Work to complete: From the first line of the data below, repeat each line exactly until you reach the line with "sc.camera = cam_o"; include that line too.

★ ★ ★ ★ ★ ★ ★

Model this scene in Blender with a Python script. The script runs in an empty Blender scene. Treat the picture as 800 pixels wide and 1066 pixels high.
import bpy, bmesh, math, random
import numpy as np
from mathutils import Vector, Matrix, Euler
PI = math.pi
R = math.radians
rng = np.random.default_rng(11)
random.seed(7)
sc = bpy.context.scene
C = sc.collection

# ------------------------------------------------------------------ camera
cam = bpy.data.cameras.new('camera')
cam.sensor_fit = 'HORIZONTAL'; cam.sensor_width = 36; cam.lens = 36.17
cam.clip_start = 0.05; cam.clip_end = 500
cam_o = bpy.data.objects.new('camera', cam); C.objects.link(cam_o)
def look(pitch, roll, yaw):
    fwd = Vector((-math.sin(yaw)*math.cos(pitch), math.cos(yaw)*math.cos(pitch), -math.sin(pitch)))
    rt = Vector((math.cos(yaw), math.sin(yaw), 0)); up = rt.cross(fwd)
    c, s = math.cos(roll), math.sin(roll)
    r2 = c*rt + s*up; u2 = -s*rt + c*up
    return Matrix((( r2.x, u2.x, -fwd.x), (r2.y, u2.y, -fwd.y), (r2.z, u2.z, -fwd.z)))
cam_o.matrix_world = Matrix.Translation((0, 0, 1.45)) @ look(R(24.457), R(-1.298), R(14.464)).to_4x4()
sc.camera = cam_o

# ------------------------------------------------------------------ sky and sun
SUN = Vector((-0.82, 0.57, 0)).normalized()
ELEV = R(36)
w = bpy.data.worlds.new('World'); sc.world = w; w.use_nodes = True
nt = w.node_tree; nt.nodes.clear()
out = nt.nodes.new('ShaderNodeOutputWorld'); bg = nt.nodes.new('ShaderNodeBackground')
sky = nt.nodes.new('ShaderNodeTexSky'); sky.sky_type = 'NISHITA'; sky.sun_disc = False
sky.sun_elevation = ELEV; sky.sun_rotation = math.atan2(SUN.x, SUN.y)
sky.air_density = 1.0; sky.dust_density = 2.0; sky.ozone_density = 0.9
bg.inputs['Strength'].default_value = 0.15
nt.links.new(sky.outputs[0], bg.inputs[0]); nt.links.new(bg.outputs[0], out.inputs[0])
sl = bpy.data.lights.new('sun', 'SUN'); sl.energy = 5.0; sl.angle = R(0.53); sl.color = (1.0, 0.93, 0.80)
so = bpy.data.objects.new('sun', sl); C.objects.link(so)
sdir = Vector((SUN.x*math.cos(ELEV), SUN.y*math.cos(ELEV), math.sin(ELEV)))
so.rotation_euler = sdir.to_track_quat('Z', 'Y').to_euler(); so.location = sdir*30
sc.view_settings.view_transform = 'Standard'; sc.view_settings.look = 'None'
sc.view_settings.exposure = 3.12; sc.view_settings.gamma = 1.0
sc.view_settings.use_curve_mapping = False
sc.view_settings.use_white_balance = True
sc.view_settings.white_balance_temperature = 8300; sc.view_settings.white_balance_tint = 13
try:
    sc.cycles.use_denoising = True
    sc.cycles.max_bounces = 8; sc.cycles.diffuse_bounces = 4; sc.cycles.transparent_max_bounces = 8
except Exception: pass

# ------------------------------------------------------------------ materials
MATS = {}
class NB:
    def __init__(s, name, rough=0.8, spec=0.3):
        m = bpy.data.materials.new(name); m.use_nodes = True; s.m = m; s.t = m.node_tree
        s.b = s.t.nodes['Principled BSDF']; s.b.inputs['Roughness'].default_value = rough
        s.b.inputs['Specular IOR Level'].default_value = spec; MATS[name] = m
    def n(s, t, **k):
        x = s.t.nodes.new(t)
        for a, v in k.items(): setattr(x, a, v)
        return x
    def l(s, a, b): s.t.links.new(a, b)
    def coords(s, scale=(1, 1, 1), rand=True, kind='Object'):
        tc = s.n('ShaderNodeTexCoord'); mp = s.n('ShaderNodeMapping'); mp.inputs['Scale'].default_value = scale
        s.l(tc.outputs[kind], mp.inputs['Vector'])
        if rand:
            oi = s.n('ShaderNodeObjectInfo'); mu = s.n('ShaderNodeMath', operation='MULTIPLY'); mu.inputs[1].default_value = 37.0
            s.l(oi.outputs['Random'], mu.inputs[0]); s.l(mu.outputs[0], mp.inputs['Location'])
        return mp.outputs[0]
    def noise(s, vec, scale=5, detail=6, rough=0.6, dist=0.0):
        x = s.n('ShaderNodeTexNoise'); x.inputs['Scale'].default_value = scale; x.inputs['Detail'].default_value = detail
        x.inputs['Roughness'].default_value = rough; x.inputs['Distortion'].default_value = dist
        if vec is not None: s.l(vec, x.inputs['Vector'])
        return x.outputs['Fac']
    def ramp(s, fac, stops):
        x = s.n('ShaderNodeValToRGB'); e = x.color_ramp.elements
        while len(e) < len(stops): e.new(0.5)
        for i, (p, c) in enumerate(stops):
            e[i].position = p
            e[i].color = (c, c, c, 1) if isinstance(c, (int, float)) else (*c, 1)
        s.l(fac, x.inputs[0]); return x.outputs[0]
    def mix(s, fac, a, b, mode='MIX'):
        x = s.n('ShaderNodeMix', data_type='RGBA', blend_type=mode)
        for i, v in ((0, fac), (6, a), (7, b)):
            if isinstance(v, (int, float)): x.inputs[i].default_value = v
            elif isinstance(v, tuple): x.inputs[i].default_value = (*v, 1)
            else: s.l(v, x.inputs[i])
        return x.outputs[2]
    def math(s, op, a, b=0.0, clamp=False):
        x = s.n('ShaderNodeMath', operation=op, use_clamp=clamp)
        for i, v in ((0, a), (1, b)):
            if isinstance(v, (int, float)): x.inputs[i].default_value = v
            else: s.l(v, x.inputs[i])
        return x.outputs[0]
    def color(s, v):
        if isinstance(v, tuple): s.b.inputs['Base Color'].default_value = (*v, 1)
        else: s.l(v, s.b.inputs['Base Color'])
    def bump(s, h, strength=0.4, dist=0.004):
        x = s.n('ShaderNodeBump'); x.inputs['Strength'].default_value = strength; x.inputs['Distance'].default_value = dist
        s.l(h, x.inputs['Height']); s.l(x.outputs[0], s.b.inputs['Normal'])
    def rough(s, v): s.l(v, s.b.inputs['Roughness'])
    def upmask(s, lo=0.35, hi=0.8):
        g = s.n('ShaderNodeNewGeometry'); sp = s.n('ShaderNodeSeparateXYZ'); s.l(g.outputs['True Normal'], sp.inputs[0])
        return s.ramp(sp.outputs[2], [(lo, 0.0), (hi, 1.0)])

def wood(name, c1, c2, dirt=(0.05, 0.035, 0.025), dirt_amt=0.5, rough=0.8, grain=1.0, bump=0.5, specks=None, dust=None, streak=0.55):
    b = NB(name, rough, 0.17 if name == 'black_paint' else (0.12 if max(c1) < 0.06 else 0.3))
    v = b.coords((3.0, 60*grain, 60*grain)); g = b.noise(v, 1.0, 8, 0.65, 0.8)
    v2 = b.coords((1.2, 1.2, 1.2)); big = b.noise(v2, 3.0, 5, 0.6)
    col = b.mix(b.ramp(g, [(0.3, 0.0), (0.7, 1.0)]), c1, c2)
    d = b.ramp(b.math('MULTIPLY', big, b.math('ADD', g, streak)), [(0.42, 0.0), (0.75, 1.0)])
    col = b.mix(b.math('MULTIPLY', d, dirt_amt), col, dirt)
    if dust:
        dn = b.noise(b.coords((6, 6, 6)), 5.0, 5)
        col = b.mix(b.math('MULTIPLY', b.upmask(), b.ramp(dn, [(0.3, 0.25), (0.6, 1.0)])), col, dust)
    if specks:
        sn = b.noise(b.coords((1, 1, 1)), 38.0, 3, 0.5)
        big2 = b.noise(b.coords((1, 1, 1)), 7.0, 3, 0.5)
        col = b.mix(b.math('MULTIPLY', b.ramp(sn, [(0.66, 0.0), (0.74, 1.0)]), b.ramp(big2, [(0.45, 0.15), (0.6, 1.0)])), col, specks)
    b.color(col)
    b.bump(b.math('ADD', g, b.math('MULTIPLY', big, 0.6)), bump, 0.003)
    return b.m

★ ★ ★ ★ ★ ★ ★

Response for this exercise:
Model this scene in Blender with a Python script. The script runs in an empty Blender scene. Treat the picture as 800 pixels wide and 1066 pixels high.
import bpy, bmesh, math, random
import numpy as np
from mathutils import Vector, Matrix, Euler
PI = math.pi
R = math.radians
rng = np.random.default_rng(11)
random.seed(7)
sc = bpy.context.scene
C = sc.collection

# ------------------------------------------------------------------ camera
cam = bpy.data.cameras.new('camera')
cam.sensor_fit = 'HORIZONTAL'; cam.sensor_width = 36; cam.lens = 36.17
cam.clip_start = 0.05; cam.clip_end = 500
cam_o = bpy.data.objects.new('camera', cam); C.objects.link(cam_o)
def look(pitch, roll, yaw):
    fwd = Vector((-math.sin(yaw)*math.cos(pitch), math.cos(yaw)*math.cos(pitch), -math.sin(pitch)))
    rt = Vector((math.cos(yaw), math.sin(yaw), 0)); up = rt.cross(fwd)
    c, s = math.cos(roll), math.sin(roll)
    r2 = c*rt + s*up; u2 = -s*rt + c*up
    return Matrix((( r2.x, u2.x, -fwd.x), (r2.y, u2.y, -fwd.y), (r2.z, u2.z, -fwd.z)))
cam_o.matrix_world = Matrix.Translation((0, 0, 1.45)) @ look(R(24.457), R(-1.298), R(14.464)).to_4x4()
sc.camera = cam_o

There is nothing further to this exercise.